GIVEN PROBLEM: Pull out every line below containing the word "picks".

— begin —

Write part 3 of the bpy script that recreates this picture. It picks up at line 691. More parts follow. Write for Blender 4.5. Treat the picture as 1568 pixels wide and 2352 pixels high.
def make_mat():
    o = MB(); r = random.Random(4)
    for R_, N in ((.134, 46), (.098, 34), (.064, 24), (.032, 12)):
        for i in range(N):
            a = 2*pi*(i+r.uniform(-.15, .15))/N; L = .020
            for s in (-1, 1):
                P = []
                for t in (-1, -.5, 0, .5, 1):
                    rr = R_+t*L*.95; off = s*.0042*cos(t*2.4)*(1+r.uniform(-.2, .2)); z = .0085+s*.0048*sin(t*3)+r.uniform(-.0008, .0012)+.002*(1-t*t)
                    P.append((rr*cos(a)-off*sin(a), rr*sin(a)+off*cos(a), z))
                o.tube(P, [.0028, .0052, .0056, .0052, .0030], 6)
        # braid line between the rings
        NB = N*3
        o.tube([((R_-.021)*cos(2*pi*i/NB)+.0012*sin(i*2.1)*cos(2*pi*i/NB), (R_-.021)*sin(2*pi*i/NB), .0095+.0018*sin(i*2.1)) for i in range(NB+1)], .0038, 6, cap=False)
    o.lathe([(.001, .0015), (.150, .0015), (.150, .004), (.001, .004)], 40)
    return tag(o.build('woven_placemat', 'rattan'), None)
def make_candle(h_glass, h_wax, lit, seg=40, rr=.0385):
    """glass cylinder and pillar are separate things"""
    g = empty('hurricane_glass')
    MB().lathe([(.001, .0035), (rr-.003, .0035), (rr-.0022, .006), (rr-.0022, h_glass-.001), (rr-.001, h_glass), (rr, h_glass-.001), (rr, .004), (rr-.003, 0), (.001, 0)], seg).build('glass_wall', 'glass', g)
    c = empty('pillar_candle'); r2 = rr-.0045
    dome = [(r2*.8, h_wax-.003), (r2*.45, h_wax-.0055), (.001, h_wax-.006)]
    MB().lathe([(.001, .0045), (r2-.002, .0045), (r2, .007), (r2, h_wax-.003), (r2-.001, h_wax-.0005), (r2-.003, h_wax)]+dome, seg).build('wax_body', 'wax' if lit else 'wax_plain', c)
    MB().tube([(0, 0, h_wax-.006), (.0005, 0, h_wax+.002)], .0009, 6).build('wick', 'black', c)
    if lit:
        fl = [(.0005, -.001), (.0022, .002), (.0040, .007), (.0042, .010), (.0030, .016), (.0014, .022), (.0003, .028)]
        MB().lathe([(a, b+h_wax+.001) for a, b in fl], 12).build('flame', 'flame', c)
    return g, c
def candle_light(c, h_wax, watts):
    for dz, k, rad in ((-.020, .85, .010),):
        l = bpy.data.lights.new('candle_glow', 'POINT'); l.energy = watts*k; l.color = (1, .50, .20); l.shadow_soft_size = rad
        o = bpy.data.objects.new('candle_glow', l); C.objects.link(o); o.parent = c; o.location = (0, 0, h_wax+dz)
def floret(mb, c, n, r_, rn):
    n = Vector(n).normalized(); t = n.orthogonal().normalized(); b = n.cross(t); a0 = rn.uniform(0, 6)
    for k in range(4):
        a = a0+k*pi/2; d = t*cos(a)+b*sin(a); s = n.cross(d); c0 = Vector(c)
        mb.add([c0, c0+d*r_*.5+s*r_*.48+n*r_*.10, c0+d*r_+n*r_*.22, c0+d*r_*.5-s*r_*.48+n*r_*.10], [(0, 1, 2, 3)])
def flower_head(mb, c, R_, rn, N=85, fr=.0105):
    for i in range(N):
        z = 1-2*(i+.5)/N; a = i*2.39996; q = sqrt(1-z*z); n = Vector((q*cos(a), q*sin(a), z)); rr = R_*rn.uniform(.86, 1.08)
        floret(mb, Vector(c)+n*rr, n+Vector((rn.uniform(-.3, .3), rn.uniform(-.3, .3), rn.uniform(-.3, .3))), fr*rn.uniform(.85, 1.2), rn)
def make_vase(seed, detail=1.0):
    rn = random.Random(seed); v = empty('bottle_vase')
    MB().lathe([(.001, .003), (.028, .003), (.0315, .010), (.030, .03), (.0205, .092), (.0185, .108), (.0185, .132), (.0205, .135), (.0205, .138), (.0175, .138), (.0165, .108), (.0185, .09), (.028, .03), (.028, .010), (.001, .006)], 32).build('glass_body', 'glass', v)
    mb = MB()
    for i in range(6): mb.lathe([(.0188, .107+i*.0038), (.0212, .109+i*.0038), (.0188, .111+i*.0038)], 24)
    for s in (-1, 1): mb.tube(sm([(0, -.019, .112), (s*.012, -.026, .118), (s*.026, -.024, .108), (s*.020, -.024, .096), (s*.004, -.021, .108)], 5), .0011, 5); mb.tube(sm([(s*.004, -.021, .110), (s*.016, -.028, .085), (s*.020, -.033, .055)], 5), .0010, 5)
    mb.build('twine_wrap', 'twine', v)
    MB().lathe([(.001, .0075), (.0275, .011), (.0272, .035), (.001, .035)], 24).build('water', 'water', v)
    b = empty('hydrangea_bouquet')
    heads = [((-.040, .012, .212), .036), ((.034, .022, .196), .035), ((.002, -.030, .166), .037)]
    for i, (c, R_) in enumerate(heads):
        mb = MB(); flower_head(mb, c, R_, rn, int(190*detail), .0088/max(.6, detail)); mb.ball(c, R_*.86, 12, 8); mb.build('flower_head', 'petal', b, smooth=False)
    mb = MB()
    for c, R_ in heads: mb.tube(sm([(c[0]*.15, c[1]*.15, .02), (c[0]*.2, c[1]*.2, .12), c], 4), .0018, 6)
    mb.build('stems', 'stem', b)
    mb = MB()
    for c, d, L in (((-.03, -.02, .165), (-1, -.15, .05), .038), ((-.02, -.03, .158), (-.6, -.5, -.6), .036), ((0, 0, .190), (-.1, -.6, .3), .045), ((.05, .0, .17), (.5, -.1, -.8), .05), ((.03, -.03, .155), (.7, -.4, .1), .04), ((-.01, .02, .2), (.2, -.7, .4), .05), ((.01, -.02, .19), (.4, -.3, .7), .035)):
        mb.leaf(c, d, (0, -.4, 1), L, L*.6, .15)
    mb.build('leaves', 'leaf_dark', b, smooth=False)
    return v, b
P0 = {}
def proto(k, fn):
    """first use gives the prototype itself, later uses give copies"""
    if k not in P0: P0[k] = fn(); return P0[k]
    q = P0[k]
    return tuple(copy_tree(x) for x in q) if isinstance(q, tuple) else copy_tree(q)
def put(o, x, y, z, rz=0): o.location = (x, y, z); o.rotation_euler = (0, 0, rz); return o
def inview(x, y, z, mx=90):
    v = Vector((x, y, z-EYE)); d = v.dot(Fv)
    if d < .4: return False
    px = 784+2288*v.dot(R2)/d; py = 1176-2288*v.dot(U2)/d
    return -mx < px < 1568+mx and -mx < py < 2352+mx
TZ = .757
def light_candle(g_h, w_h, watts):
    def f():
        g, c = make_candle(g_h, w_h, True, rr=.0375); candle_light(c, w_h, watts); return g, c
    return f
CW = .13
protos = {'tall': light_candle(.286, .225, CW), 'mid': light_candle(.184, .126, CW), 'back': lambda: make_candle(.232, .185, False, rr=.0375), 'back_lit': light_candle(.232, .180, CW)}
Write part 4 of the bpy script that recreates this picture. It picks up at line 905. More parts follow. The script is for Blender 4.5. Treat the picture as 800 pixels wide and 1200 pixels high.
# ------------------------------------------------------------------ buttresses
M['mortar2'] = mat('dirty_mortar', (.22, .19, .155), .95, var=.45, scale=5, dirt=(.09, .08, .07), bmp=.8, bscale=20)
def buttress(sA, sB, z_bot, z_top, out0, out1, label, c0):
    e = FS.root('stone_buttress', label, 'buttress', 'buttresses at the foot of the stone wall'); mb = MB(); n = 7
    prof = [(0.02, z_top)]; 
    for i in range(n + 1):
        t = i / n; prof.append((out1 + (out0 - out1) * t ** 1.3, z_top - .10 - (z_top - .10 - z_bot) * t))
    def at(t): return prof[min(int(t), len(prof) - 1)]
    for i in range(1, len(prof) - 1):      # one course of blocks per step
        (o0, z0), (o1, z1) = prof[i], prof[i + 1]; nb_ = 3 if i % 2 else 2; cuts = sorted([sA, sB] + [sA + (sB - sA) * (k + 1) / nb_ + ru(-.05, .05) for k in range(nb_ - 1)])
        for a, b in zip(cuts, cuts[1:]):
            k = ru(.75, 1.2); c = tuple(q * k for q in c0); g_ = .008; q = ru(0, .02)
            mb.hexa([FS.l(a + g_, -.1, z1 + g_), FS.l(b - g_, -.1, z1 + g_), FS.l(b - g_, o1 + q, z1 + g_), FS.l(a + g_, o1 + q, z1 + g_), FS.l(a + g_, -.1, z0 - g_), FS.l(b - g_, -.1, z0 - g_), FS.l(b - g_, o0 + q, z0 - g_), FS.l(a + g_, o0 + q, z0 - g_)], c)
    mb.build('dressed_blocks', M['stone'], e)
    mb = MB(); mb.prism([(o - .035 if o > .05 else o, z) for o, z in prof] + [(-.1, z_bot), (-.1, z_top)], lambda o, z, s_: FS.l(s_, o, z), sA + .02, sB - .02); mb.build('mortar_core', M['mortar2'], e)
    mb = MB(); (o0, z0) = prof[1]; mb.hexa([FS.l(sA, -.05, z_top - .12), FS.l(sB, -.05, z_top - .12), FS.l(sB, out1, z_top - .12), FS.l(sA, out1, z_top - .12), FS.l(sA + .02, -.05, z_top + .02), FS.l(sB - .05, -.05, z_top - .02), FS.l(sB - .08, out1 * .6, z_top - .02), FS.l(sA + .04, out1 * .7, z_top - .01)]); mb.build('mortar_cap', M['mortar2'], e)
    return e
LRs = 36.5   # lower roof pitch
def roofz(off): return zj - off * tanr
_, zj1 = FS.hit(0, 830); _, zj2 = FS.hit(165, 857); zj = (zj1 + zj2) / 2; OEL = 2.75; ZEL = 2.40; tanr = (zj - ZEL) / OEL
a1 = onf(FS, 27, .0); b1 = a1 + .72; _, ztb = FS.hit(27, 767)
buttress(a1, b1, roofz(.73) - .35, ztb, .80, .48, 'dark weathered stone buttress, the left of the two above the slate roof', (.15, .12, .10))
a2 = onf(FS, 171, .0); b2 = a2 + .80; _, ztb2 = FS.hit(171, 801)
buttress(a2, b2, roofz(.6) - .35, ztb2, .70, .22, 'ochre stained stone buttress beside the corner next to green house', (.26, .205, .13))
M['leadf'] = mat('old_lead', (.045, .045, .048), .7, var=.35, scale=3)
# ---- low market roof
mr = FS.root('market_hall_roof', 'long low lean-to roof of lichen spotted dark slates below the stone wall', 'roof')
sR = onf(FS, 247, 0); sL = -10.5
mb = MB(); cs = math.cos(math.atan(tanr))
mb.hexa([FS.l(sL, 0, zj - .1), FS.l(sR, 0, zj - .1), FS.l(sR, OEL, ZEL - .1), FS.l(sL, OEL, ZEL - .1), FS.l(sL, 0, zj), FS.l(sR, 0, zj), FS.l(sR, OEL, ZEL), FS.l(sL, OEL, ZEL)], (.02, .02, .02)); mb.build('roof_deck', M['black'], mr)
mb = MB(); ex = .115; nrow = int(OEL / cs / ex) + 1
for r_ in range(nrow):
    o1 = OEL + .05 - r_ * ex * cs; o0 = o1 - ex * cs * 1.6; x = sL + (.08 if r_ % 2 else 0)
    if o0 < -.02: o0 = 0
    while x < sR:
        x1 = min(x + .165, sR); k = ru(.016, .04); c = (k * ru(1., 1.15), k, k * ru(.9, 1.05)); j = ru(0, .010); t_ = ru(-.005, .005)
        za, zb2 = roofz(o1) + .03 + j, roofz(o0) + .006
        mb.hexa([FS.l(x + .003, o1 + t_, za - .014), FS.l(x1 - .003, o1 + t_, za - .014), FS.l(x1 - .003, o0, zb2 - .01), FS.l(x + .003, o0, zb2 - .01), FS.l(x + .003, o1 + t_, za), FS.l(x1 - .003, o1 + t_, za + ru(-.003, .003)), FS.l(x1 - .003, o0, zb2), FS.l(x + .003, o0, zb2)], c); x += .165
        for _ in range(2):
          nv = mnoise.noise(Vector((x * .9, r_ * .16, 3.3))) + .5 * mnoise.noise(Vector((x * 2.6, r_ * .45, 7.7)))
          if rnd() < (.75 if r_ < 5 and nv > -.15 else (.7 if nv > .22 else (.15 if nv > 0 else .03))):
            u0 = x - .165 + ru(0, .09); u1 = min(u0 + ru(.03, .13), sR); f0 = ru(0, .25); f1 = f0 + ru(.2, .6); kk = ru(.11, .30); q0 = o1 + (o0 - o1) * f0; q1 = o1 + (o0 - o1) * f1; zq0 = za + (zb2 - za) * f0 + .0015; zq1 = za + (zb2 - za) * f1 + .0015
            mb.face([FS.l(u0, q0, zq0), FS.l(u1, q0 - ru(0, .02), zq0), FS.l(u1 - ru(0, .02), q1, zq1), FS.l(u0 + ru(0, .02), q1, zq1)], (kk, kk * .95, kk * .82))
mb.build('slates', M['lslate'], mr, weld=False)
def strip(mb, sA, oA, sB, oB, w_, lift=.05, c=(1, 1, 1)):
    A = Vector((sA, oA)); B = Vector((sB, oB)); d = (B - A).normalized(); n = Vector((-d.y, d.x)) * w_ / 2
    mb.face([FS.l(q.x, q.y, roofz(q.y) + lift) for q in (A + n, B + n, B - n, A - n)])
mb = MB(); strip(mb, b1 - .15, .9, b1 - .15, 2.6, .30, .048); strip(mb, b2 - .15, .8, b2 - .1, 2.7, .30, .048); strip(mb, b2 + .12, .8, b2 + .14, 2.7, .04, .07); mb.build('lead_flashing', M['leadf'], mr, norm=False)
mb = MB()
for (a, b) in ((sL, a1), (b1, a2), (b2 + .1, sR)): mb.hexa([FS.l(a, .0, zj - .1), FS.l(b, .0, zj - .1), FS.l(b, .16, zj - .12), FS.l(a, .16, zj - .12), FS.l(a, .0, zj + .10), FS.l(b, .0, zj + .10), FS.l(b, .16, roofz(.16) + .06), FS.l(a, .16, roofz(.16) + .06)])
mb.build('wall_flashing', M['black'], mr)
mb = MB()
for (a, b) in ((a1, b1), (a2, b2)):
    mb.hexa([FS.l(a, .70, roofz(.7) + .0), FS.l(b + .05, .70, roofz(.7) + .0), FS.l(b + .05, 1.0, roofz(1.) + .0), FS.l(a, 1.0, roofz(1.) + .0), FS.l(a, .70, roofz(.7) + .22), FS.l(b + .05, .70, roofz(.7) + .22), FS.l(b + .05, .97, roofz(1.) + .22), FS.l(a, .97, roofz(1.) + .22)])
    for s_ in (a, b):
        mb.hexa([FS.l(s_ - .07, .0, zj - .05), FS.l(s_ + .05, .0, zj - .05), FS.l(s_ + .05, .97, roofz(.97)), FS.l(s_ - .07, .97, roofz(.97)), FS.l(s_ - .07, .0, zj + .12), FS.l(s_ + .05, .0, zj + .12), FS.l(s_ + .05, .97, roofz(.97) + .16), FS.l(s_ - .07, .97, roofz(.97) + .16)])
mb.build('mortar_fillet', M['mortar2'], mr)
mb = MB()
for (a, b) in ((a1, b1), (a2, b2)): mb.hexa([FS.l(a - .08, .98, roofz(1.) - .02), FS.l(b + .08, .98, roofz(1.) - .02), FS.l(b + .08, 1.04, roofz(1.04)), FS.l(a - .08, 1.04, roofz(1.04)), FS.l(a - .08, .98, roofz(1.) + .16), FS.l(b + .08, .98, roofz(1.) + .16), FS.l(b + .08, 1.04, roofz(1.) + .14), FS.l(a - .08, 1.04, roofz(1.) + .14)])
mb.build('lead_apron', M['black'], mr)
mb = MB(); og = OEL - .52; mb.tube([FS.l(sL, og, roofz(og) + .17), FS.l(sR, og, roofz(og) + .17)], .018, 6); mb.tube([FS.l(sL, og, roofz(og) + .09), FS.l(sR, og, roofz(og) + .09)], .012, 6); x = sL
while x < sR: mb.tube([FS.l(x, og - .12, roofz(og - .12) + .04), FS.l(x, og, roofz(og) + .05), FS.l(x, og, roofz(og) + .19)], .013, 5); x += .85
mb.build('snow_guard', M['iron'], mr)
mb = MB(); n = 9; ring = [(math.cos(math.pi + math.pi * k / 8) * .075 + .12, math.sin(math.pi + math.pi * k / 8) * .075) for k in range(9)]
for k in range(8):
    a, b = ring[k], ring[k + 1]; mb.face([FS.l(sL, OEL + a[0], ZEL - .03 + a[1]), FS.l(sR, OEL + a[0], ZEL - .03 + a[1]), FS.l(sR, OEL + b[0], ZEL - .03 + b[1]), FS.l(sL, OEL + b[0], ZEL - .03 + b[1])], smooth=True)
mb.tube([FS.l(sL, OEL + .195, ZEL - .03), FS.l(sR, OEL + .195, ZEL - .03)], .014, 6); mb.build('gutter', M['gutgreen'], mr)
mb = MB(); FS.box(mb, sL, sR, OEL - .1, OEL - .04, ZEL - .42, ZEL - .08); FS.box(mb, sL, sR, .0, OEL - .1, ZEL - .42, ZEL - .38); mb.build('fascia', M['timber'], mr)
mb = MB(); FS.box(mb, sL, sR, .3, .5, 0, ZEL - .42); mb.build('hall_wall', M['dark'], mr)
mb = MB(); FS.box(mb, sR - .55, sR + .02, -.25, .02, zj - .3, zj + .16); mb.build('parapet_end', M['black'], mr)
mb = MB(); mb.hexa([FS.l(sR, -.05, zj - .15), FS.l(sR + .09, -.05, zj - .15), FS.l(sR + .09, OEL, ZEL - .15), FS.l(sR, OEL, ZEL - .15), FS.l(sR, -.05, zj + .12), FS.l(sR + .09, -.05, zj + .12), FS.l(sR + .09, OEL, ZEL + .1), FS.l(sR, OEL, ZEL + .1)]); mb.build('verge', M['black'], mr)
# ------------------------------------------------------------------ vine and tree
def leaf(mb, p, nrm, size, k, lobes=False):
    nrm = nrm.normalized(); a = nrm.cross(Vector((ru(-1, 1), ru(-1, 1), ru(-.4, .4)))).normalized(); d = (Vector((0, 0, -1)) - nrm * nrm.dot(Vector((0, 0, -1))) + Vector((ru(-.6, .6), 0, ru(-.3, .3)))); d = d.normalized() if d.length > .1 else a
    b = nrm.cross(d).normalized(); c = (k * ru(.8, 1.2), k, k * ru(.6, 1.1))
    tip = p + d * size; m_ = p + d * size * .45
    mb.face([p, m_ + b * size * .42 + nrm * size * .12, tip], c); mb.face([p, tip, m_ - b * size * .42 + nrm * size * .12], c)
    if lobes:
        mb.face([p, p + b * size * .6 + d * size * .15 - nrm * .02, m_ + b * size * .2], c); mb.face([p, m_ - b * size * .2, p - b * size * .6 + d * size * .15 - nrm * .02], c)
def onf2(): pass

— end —

EXERCISE RESPONSE:
Write part 3 of the bpy script that recreates this picture. It picks up at line 691. More parts follow. Write for Blender 4.5. Treat the picture as 1568 pixels wide and 2352 pixels high.
Write part 4 of the bpy script that recreates this picture. It picks up at line 905. More parts follow. The script is for Blender 4.5. Treat the picture as 800 pixels wide and 1200 pixels high.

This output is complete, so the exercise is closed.